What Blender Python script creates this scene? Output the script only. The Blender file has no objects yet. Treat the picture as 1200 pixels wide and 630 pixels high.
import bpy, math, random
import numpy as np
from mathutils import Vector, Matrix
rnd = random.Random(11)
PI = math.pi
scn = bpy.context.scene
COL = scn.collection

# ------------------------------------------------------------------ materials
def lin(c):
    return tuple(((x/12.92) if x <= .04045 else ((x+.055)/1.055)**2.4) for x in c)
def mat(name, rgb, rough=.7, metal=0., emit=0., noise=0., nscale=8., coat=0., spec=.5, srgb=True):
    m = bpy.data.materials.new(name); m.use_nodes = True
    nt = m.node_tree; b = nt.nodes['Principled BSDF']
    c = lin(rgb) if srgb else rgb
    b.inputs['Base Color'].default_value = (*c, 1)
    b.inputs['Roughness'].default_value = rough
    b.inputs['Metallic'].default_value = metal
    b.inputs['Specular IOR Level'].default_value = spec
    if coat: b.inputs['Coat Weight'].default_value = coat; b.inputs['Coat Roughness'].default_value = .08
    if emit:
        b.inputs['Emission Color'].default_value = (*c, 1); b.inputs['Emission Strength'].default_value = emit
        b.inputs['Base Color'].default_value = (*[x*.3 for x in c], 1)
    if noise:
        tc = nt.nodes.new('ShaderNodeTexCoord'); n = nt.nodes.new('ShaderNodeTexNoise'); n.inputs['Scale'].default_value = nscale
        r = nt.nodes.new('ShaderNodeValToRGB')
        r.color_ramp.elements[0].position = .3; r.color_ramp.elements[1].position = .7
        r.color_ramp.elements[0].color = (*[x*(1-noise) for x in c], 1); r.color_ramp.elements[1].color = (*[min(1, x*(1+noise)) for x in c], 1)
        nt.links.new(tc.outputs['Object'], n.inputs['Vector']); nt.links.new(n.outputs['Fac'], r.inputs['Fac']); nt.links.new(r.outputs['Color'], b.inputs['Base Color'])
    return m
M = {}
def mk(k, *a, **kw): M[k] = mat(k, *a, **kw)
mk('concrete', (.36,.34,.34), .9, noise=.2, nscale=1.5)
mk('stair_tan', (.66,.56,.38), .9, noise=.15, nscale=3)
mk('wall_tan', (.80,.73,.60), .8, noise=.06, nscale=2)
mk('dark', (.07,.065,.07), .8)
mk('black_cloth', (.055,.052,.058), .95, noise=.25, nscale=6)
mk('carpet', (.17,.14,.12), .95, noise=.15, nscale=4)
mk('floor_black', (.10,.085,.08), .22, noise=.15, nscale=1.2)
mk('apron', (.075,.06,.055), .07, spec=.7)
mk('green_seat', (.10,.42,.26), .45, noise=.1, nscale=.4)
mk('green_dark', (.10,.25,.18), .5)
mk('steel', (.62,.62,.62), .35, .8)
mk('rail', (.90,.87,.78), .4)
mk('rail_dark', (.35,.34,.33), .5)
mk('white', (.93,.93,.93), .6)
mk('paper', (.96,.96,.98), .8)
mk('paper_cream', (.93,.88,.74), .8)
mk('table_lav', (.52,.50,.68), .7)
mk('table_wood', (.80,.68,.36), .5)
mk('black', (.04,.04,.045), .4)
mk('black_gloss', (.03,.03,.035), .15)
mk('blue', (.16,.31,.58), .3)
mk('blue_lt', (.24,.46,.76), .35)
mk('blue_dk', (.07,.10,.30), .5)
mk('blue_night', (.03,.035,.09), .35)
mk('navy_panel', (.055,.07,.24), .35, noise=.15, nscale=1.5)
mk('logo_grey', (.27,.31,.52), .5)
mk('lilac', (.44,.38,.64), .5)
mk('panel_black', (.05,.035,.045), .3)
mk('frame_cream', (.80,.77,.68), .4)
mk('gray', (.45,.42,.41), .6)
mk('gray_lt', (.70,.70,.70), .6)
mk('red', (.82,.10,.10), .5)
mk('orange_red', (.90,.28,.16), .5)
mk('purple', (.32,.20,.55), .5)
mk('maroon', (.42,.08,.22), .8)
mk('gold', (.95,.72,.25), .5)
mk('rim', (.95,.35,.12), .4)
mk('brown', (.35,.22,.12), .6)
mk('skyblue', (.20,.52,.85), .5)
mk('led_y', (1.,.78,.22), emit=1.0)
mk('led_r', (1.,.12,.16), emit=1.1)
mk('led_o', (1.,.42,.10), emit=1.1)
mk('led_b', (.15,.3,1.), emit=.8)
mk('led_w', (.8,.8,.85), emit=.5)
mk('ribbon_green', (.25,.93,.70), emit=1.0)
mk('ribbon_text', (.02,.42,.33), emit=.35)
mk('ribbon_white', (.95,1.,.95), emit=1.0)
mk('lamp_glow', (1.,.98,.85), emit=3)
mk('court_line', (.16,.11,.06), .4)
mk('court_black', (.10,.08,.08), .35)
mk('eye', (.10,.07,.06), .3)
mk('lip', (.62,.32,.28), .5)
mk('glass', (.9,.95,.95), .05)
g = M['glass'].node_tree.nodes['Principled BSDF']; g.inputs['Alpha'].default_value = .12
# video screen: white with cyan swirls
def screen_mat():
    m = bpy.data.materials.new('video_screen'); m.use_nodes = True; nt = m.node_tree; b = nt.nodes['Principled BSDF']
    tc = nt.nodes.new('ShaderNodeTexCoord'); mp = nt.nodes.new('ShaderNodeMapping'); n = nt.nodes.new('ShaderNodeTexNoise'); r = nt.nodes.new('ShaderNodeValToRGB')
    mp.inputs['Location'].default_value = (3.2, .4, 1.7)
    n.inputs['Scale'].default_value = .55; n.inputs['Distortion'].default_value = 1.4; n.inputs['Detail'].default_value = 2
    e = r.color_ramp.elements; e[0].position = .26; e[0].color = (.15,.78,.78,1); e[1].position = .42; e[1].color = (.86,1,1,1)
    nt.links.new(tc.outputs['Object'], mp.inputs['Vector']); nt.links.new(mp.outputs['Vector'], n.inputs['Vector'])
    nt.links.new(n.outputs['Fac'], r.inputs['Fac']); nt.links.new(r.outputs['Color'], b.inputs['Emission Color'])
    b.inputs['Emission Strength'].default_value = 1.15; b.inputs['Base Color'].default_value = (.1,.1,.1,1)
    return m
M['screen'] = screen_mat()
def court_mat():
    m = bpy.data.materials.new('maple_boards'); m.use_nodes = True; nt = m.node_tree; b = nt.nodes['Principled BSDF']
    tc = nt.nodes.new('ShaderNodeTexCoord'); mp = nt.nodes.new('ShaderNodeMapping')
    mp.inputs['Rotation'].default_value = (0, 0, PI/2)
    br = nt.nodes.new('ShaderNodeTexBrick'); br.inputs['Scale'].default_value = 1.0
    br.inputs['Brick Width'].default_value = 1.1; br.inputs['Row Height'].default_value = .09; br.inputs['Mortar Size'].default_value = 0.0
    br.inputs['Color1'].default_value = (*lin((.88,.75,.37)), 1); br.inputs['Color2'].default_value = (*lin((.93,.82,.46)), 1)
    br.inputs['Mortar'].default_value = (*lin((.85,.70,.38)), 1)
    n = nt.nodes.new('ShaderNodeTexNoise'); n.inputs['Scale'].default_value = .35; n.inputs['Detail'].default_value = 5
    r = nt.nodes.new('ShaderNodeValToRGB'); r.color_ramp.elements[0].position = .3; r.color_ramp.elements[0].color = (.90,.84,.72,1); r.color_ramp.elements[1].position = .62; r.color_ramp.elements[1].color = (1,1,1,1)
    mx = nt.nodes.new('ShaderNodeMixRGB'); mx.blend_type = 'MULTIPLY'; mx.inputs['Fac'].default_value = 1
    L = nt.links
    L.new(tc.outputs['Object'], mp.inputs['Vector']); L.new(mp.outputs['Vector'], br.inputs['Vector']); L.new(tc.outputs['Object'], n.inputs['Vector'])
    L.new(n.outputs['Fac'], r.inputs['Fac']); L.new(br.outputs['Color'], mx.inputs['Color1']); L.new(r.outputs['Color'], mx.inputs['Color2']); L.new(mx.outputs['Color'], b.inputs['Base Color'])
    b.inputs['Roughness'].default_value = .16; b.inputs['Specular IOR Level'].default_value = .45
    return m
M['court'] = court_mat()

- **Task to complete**
Copy every line above that includes the string "scene".

- **The reply**
What Blender Python script creates this scene? Output the script only. The Blender file has no objects yet. Treat the picture as 1200 pixels wide and 630 pixels high.
scn = bpy.context.scene